Quickley feels too chiseled in stone for this column: the classic smallish combo guard who can start in a pinch but will likely work as the sixth man for the bulk of his career -- at least on good teams.
That's probably what he is, but there are wide degrees of that player type, and how much more Quickley has in him could be a huge swing factor for the Knicks. Quickley is eligible for an extension now. Like it or not, the final number matters. If and when the Knicks trade for a star -- and they have been gearing up for years to do it -- Quickley could be a key sweetener alongside New York's bushel of future picks.
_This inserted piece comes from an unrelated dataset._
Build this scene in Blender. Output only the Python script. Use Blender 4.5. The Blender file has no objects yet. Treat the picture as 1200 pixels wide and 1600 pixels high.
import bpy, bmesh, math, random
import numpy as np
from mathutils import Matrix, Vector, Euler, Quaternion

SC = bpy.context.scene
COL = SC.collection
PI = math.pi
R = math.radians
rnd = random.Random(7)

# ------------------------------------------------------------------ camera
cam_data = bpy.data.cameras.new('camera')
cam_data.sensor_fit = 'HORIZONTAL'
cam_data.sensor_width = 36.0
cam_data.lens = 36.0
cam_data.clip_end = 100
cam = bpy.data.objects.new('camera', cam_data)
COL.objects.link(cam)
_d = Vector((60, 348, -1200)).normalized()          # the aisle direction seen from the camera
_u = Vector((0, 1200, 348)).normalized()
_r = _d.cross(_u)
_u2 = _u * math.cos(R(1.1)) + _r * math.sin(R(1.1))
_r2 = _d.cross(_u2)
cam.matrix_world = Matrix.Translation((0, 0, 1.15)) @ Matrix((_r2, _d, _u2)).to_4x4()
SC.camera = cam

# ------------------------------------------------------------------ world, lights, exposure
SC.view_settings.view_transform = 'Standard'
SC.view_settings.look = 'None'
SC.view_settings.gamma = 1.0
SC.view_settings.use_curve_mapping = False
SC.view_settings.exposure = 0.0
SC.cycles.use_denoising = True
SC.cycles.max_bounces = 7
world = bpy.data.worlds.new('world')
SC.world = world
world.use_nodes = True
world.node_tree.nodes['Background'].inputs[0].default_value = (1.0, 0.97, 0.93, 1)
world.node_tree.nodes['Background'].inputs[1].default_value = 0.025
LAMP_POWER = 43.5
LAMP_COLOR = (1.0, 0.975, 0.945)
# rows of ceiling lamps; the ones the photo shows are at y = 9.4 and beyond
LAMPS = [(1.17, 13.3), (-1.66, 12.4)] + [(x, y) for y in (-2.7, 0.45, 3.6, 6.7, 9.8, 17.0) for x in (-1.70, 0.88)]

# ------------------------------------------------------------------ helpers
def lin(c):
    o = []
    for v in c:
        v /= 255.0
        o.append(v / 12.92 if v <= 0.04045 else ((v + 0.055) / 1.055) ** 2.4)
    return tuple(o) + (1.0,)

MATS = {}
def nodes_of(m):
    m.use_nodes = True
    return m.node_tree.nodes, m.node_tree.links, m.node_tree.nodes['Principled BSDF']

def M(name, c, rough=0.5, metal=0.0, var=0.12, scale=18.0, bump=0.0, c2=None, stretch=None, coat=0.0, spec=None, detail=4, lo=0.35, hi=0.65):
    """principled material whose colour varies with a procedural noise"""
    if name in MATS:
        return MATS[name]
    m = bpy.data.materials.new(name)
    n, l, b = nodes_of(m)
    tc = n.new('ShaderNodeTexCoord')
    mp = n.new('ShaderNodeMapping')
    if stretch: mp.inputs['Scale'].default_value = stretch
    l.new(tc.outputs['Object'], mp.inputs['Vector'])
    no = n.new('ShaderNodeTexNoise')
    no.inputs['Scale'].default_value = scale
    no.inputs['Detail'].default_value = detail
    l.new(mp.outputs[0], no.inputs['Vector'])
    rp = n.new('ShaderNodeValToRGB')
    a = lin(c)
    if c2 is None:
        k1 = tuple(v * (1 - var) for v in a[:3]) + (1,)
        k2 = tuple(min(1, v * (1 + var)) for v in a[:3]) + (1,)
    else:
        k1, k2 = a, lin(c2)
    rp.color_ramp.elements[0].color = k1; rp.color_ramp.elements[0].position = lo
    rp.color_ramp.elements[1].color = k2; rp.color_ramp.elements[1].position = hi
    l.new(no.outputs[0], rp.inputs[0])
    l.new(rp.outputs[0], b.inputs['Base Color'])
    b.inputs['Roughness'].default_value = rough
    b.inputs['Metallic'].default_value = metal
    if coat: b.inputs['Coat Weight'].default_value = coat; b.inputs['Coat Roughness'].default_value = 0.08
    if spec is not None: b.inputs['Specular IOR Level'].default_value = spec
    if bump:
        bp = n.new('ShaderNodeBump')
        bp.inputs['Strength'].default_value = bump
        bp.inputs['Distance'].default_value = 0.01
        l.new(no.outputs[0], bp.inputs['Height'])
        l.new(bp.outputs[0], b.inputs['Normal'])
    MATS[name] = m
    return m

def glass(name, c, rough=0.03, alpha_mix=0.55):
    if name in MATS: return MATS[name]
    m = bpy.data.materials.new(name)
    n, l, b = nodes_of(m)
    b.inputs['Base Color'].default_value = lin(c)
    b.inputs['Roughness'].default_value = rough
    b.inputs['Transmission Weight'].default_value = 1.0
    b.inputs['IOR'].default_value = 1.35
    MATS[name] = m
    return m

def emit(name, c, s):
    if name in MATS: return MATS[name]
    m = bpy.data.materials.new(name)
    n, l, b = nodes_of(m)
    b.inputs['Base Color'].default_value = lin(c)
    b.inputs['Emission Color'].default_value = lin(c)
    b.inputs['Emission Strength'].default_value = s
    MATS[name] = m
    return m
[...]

Quickley is a cagey, unpredictable player with creative bob-and-weave staccato to his movements on and off the ball -- a welcome jolt of slipperiness for a sometimes staid, isolation-heavy New York offense. Playing alongside Jalen Brunson, Quickley has gotten better flying off screens, catching on the move and then wrong-footing defenders with stop-and-start fakes:
At times, he is a very willing passer.
New York has generally been much better with Quickley on the floor, though in his first two seasons that was more of an indictment of the Knicks' punchless starting five. The Brunson-Quickley-
Josh Hart trio blew away opponents last season once the Knicks acquired Hart.
Quickley has shot well from deep and on midrangers and generates more free throws than you'd expect for someone who rarely gets to the rim. He thinks score-first, and sometimes misses available passes in traffic:
Quickley recorded assists on only 12% of his pick-and-rolls, 177th among 226 players who ran at least 100 such plays, per Second Spectrum.
The playoffs have overwhelmed him. Quickley has shot just 33% across 13 playoff games. His floater was on last season, but his 3-pointer deserted him; Quickley hit just 1-for-11 on pull-up triples and 9-for-37 overall. It was probably random noise, but the postseason trends have to shift soon -- for both Quickley and
Julius Randle.
Quickley is a rangy, active defender, but both the
Cleveland Cavaliers and
Miami Heat hunted him some in the postseason -- reinvigorating questions about whether the Knicks or any other team can win deep into the playoffs pairing two small guards for heavy minutes.
Talent answers a lot of those questions, and Quickley has been on a steady upward trajectory -- on both ends. He has more layers to add.